• _Supplied material_:
★ ★ ★ ★

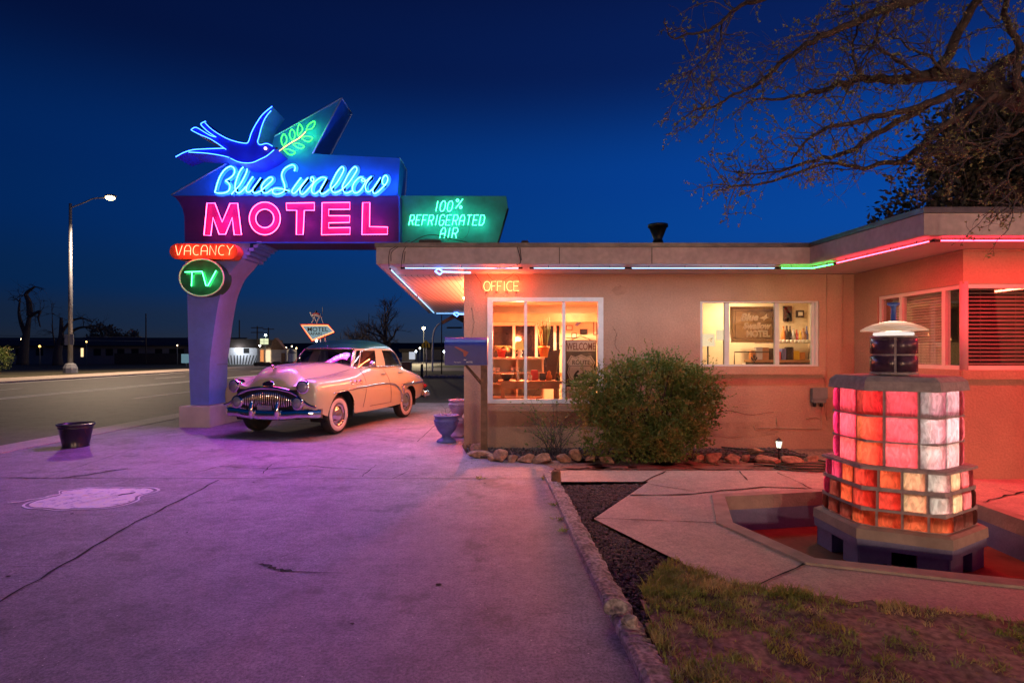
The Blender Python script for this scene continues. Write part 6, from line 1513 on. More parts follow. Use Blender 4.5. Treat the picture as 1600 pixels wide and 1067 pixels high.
for (x, y, w, h), lb in (((890, 512, 10, 8), 'pale framed print high on the office wall'), ((897.5, 524, 8, 8), 'small pale print above the welcome sign'), ((930.5, 512, 5, 22), 'narrow red framed print by the window edge')):
    p_, q_ = f(x-w/2, y+h/2), f(x+w/2, y-h/2); t = thing('wall_print', lb, 'picture', p_, 'prints on the office wall'); MB().box(p_.x, q_.x, 12.36, 12.39, p_.z, q_.z).build('frame', M['bark'], t); MB().box(p_.x+.015, q_.x-.015, 12.35, 12.359, p_.z+.015, q_.z-.015).build('print', M['paper'], t)
# ------------------------------------------------------------------ room behind the small window
f = lambda x, y: P(x, y, 9.22)
M['frost'] = leafmat('frosted_white', [(.9, .9, .88), (.95, .95, .93)], .85)
GS = thing('hanging_glass_sign', 'gold framed leaded glass sign hanging in the small window', 'sign', f(1178, 535)); A_, B_ = f(1141.5, 535), f(1214.5, 479)
b = MB(); w = .038; fr2 = mat('gold_frame', (.42, .28, .08), .45, var=.2)
b.box(A_.x, B_.x, 9.21, 9.25, A_.z, A_.z+w); b.box(A_.x, B_.x, 9.21, 9.25, B_.z-w, B_.z); b.box(A_.x, A_.x+w, 9.211, 9.249, A_.z+w, B_.z-w); b.box(B_.x-w, B_.x, 9.211, 9.249, A_.z+w, B_.z-w); b.build('frame', fr2, GS)
MB().box(A_.x+w, B_.x-w, 9.228, 9.232, A_.z+w, B_.z-w).build('glass_pane', glass('leaded_glass', (.42, .34, .28), gloss=.05), GS)
b = MB(); gx0, gx1, gz0, gz1 = A_.x+w, B_.x-w, A_.z+w, B_.z-w
for u in (.06, .94): b.box(lerp(gx0, gx1, u)-.003, lerp(gx0, gx1, u)+.003, 9.222, 9.227, gz0, gz1); b.box(gx0, gx1, 9.2221, 9.2269, lerp(gz0, gz1, u)-.003, lerp(gz0, gz1, u)+.003)
b.build('lead_line', M['black'], GS)
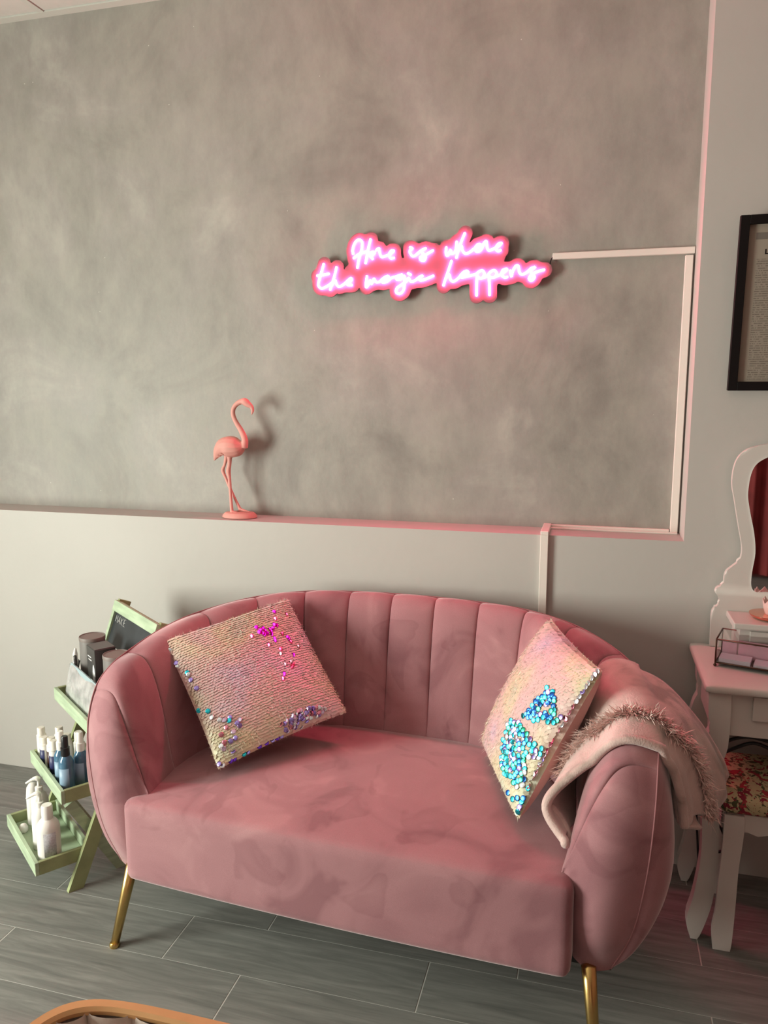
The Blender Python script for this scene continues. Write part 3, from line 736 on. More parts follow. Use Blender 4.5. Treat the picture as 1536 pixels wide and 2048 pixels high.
# pillow leaning in the left corner of the sofa
k1 = .419 / .44
def sc(P): return EYE + (np.array(P) - EYE) * k1
p1c = [sc(p) for p in ((-1.2783, 2.0564, .7388), (-.9925, 2.3831, .8104), (-.7301, 2.2225, .4959), (-1.0159, 1.8957, .4242))]
P1 = pillow('sequin_pillow', p1c, .062, 'square pearly sequin pillow with magenta glints in the left sofa corner', M_SATIN)
sequins(*P1, (0, 1, 0)); fuzz(*P1, 500, 700)
c5 = lambda L: [(300 + x / 3.657, 1170 + y / 3.657) for x, y in L]
glint(*P1, c5([(905,300),(820,330),(790,360),(830,378),(880,355),(905,410),(1005,395),(925,305),(800,345),(850,370),(815,370),(885,375),(1015,405),(910,425),(835,350),(870,340),(895,330)]), ['magenta'], .98, .05)
glint(*P1, c5([(860,460),(735,390),(1030,430),(965,370),(910,190),(915,250),(950,525),(1050,530),(985,605),(1035,620),(965,715),(1005,210),(770,320),(1090,460),(975,680),(1030,580),(1045,605),(950,490)]), ['hotpink', 'magenta', 'hotpink', 'rose'], .96, .07)
glint(*P1, c5([(100,470),(165,560),(175,580),(260,640),(268,655),(285,695),(325,760),(345,910),(410,930),(440,975),(500,1000),(570,1010),(630,1030),(520,1175),(515,1290),(545,1300),(720,1270)]), ['lilac', 'white', 'aqua', 'lilac', 'white'], .6)
glint(*P1, c5([(625,1320),(650,1310),(755,1270),(895,1210),(940,1185),(970,1165),(1000,1150),(840,1230)]), ['violet', 'lilac', 'violet'], .5)
glint(*P1, c5(poly_pts([(960, 1040), (1100, 930), (1280, 890), (1300, 930), (1150, 1030), (990, 1090)], 44, 16)), ['lilac', 'pearl', 'white', 'pearl', 'rose', 'lilac'], .6, .15)
glint(*P1, c5(poly_pts([(480, 1000), (660, 980), (620, 1220), (510, 1240)], 12, 36)), ['pearl', 'rose', 'white', 'pearl', 'lilac'], .5, .2)
# pillow leaning on the right arm
p2c = [sc(p) for p in ((-.1051, 2.3326, .8225), (.0431, 1.9183, .8188), (-.1473, 1.8537, .4274), (-.2955, 2.268, .4311))]
P2 = pillow('sequin_pillow', p2c, .068, 'pearly sequin pillow with bright aqua glints leaning on the right sofa arm', M_SATIN)
sequins(*P2, (0, 1, 0)); fuzz(*P2, 500, 900)
c6 = lambda L: [(940 + x / 2.954, 1210 + y / 2.954) for x, y in L]
glint(*P2, c6(poly_pts([(470, 560), (500, 490), (530, 510), (525, 700), (430, 710), (370, 690)], 48, 12)), ['aqua', 'skyblue', 'lilac', 'aqua', 'mint', 'skyblue'])
glint(*P2, c6(poly_pts([(300, 700), (350, 720), (420, 850), (390, 910), (340, 930), (310, 1090), (260, 1080), (205, 990), (240, 850)], 110, 12.5)), ['aqua', 'skyblue', 'aqua', 'white', 'mint', 'lilac', 'skyblue', 'aqua'])
glint(*P2, c6(poly_pts([(200, 1100), (240, 1120), (310, 1180), (290, 1200), (245, 1245)], 9, 20)), ['skyblue', 'aqua', 'lilac'])
glint(*P2, c6([(735,400),(730,430),(715,455),(690,480),(680,505),(665,540),(650,570),(632,600),(615,640),(598,680),(575,720),(552,755),(525,775),(455,950),(450,990),(440,1040),(420,1080),(390,1060),(360,1160)]), ['white', 'lilac', 'white', 'rose'], .35, .15)
glint(*P2, c6(poly_pts([(420, 850), (500, 830), (470, 960), (380, 1060), (330, 1040), (400, 920)], 14, 26)), ['rose', 'hotpink', 'lilac', 'white'], .2, .25)

# ================================================================== BLANKET
BL = empty('throw_blanket', tuple(at(1240, 1440, 1.8)), label='pale pink shaggy throw blanket draped over the right sofa arm', cat='blanket')
ctl = [
 [(1140,1698,1.665),(1092,1612,1.715),(1150,1545,1.715),(1222,1506,1.70),(1290,1500,1.70),(1340,1528,1.72),(1362,1595,1.745),(1369,1652,1.765)],
 [(1146,1672,1.72),(1108,1585,1.77),(1168,1500,1.76),(1232,1474,1.75),(1300,1470,1.75),(1362,1510,1.77),(1388,1578,1.79),(1394,1626,1.80)],
 [(1150,1650,1.78),(1125,1560,1.83),(1182,1462,1.82),(1242,1440,1.80),(1312,1438,1.80),(1378,1490,1.82),(1412,1575,1.84),(1422,1640,1.85)],
 [(1160,1620,1.86),(1142,1530,1.90),(1198,1416,1.90),(1248,1388,1.90),(1320,1400,1.90),(1396,1468,1.90),(1436,1545,1.905),(1444,1600,1.91)],
 [(1170,1590,1.95),(1152,1500,1.98),(1206,1375,2.00),(1262,1343,2.00),(1324,1366,2.00),(1392,1440,1.98),(1438,1512,1.965),(1453,1550,1.955)]]
ctl = np.array([[at(*p) for p in row] for row in ctl])
def sheet(ctl, nu, nv):
    cols = np.array([catmull(row, nu) for row in ctl]); return np.array([catmull(cols[:, i], nv) for i in range(nu)])
G = sheet(ctl, 70, 44)
wob = np.zeros(G.shape); wob[..., 0] = .004 * np.sin(np.linspace(0, 26, 44))[None, :] * np.linspace(0, 1, 70)[:, None] ** 2
G = G + wob
from mathutils.bvhtree import BVHTree
def sofa_bvh():
    V = []; Fc = []; Mw = SO.matrix_basis
    for c in SO.children:
        if c.type == 'MESH' and c.name.split('.')[0] in ('back_channel', 'outer_shell', 'seat'):
            o = len(V); V += [Mw @ v.co for v in c.data.vertices]; Fc += [tuple(o + i for i in p.vertices) for p in c.data.polygons]
    return BVHTree.FromPolygons(V, Fc)
BV = sofa_bvh(); SMi = SO.matrix_basis.inverted()
def push_out(P, gap):
    l = SMi @ Vector(P); ax = SO.matrix_basis @ Vector((.655, min(max(l.y, .10), .36), min(max(l.z - .12, .36), .56)))
    d = Vector(P) - ax; L = d.length; d.normalize(); hit = 0.0; o = ax.copy(); base = 0.0
    for _ in range(6):
        h = BV.ray_cast(o, d, .5)
        if h[0] is None: break
        hit = (h[0] - ax).length; o = h[0] + d * .0005
    return np.array(ax + d * max(L, hit + gap)) if hit > 0 and L < hit + gap else np.array(P)
for i in range(G.shape[0]):
    for j in range(G.shape[1]): G[i, j] = push_out(G[i, j], .013)
for _ in range(3):
    Gs = G.copy(); Gs[1:-1, 1:-1] = (G[1:-1, 1:-1] * 2 + G[:-2, 1:-1] + G[2:, 1:-1] + G[1:-1, :-2] + G[1:-1, 2:]) / 6; G = Gs
def grid_thick(G, th):
    n0, n1 = G.shape[:2]; d0 = np.gradient(G, axis=0); d1 = np.gradient(G, axis=1); N_ = np.cross(d0, d1); N_ /= np.linalg.norm(N_, axis=-1)[..., None] + 1e-9
    V = list((G + N_ * th / 2).reshape(-1, 3)) + list((G - N_ * th / 2).reshape(-1, 3)); Fc = []; o = n0 * n1
    for i in range(n0 - 1):
        for j in range(n1 - 1):
            a = i * n1 + j; Fc.append((a, a + n1, a + n1 + 1, a + 1)); Fc.append((o + a, o + a + 1, o + a + n1 + 1, o + a + n1))
    b = [i * n1 for i in range(n0)] + [(n0 - 1) * n1 + j for j in range(1, n1)] + [i * n1 + n1 - 1 for i in range(n0 - 2, -1, -1)] + [j for j in range(n1 - 2, 0, -1)]
    for k in range(len(b)):
        p, q = b[k], b[(k + 1) % len(b)]; Fc.append((p, o + p, o + q, q))
    return V, Fc, N_
V, Fc, NB = grid_thick(G, .012)
ob('cloth', mesh_of('cloth', V, Fc), M_BLANKET, BL)
hem = G[:, 0]; tube('hem', hem[:], .0110, M_BLANKET, BL, 10, label='thick rolled fleece hem')
# returning fold under the outer hem, and the fold on the seat
f0 = np.array([at(1369, 1655, 1.765), at(1352, 1630, 1.77), at(1345, 1560, 1.775), at(1340, 1525, 1.775)])
f1 = np.array([at(1402, 1658, 1.80), at(1388, 1635, 1.815), at(1375, 1565, 1.83), at(1365, 1525, 1.83)])
Gf = sheet(np.array([f0, (f0 + f1) / 2, f1]), 24, 10); V, Fc, _ = grid_thick(Gf, .012); ob('underfold', mesh_of('underfold', V, Fc), M_BLANKET, BL)
g0 = np.array([at(1100, 1612, 1.735), at(1122, 1640, 1.73), at(1134, 1665, 1.71), at(1141, 1690, 1.69)])
tube('inner_fold', catmull(g0, 16), [.011] * 14 + [.009, .005], M_BLANKET, BL, 10)
# shaggy fringe strip
V = []; Fc = []
for k in range(2600):
    a = rng.uniform(.17, 1.0); j = 19 + rng.normal(0, 1.7) + 2.5 * (a > .6) * rng.uniform(-1, 1)
    gi = a * 69; i0 = int(min(68, gi)); j0 = int(np.clip(j, 1, 42))
    p = G[i0, j0] * (1 - (gi - i0)) + G[i0 + 1, j0] * (gi - i0)
    n = NB[i0, j0]; n = n if n[2] > 0 or n[0] > .3 else -n
    if a < .35 and n[0] > 0: n = -n
    dj = G[i0, j0 - 1] - G[i0, j0]; dj /= np.linalg.norm(dj)
    d = n * rng.uniform(.25, .8) + dj * rng.uniform(.2, 1.0) + rng.normal(0, .35, 3); d /= np.linalg.norm(d)
    Ln = rng.uniform(.014, .042); w_ = np.cross(d, rng.normal(0, 1, 3)); w_ /= np.linalg.norm(w_); w_ *= .0011
    p = p + n * .006; m1 = p + d * Ln * .55; m2 = p + d * Ln + np.array([0, 0, -.006]) * rng.uniform(0, 1.2)
    b = len(V); V += [p - w_, p + w_, m1 + w_, m1 - w_, m2]; Fc += [(b, b + 1, b + 2, b + 3), (b + 3, b + 2, b + 4)]
fr = ob('fringe', mesh_of('fringe', V, Fc, False), M_FRINGE, BL, label='band of long pale shaggy strands'); fr['kind'] = 'stuff'

# ================================================================== FLAMINGO
YF = 2.523
def fp(x, y, dy=0.0): return at(400 + x / 6.83, 770 + y / 6.83, YF + dy)
pxm = np.linalg.norm(fp(100, 0) - fp(0, 0)) / 100
fpart = [([(600,850),(612,745),(562,622),(500,520),(456,420),(455,330),(500,262),(560,228),(612,222)], [52,40,34,30,28,28,30,34,42], 0),
         ([(560,222),(610,228),(655,262),(700,295),(718,340),(712,380),(702,408)], [30,46,40,27,20,13,6], 0),
         ([(195,1030),(225,965),(265,900),(330,850),(420,845),(520,850),(595,835)], [8,42,80,118,136,112,50], 0),
         ([(405,960),(402,1080),(388,1170),(400,1260),(408,1350),(422,1560),(436,1745)], [34,25,30,22,21,19,23], -.008),
         ([(365,960),(338,1085),(312,1165),(350,1268),(402,1390),(472,1540),(548,1700)], [30,19,24,18,19,17,20], .008),
         ([(436,1735),(480,1742),(548,1760)], [20,16,8], -.010), ([(436,1735),(440,1748),(400,1752)], [20,14,8], -.012),
         ([(548,1690),(600,1712),(680,1732)], [18,14,7], .008), ([(548,1690),(540,1715),(500,1722)], [18,12,6], .010)]
flb = fp(540, 1850); FL = empty('flamingo_figurine', (flb[0], YF, LEDGE), label='pink flamingo figurine standing on the white wall ledge', cat='figurine')
V = []; Fc = []
for P, rd, dy in fpart:
    n_ = (len(P) - 1) * 5 + 1; Pp = catmull([fp(x, y, dy) for x, y in P], n_); rr = catmull([[r_] for r_ in rd], n_)[:, 0] * pxm
    v, f = tube_vf(Pp, rr, 14, True, False, len(V)); V += v; Fc += f
me = mesh_of('figure', V, Fc)
tmp = bpy.data.objects.new('tmp', me); COL.objects.link(tmp)
md = tmp.modifiers.new('r', 'REMESH'); md.mode = 'VOXEL'; md.voxel_size = .0018
ms = tmp.modifiers.new('s', 'SMOOTH'); ms.factor = .5; ms.iterations = 4
dg = bpy.context.evaluated_depsgraph_get(); me2 = bpy.data.meshes.new_from_object(tmp.evaluated_get(dg)); bpy.data.objects.remove(tmp)
me2.name = 'figure'; me2.polygons.foreach_set('use_smooth', [True] * len(me2.polygons)); me2.materials.clear()
ob('figure', me2, M_FLAMINGO, FL)
bl_, br_ = fp(318, 1800), fp(772, 1800); bc = (bl_ + br_) / 2; bw = (br_[0] - bl_[0]) / 2
lathe('base', [(.92, 0), (1.0, .003), (.97, .010), (.84, .0185), (.80, .020)], M_FLAMINGO, FL, (bc[0], YF, LEDGE), 28, sx=bw, sy=.048, sharp=50)
for k in range(9):   # wing feather tips
    a = fp(225 + 14 * k, 985 - 10 * k + (k % 3) * 14, -.028 + .0005 * k); tube('feather_tip', [a, a + np.array([.006, -.001, .006])], [.0008, .0022], M_FLAMINGO, FL, 5)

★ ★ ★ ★

• _Short problem_: Determine the number of lines in the listing that contain the string "Blender". Write that number and nothing else.

• _Response to the task_: 2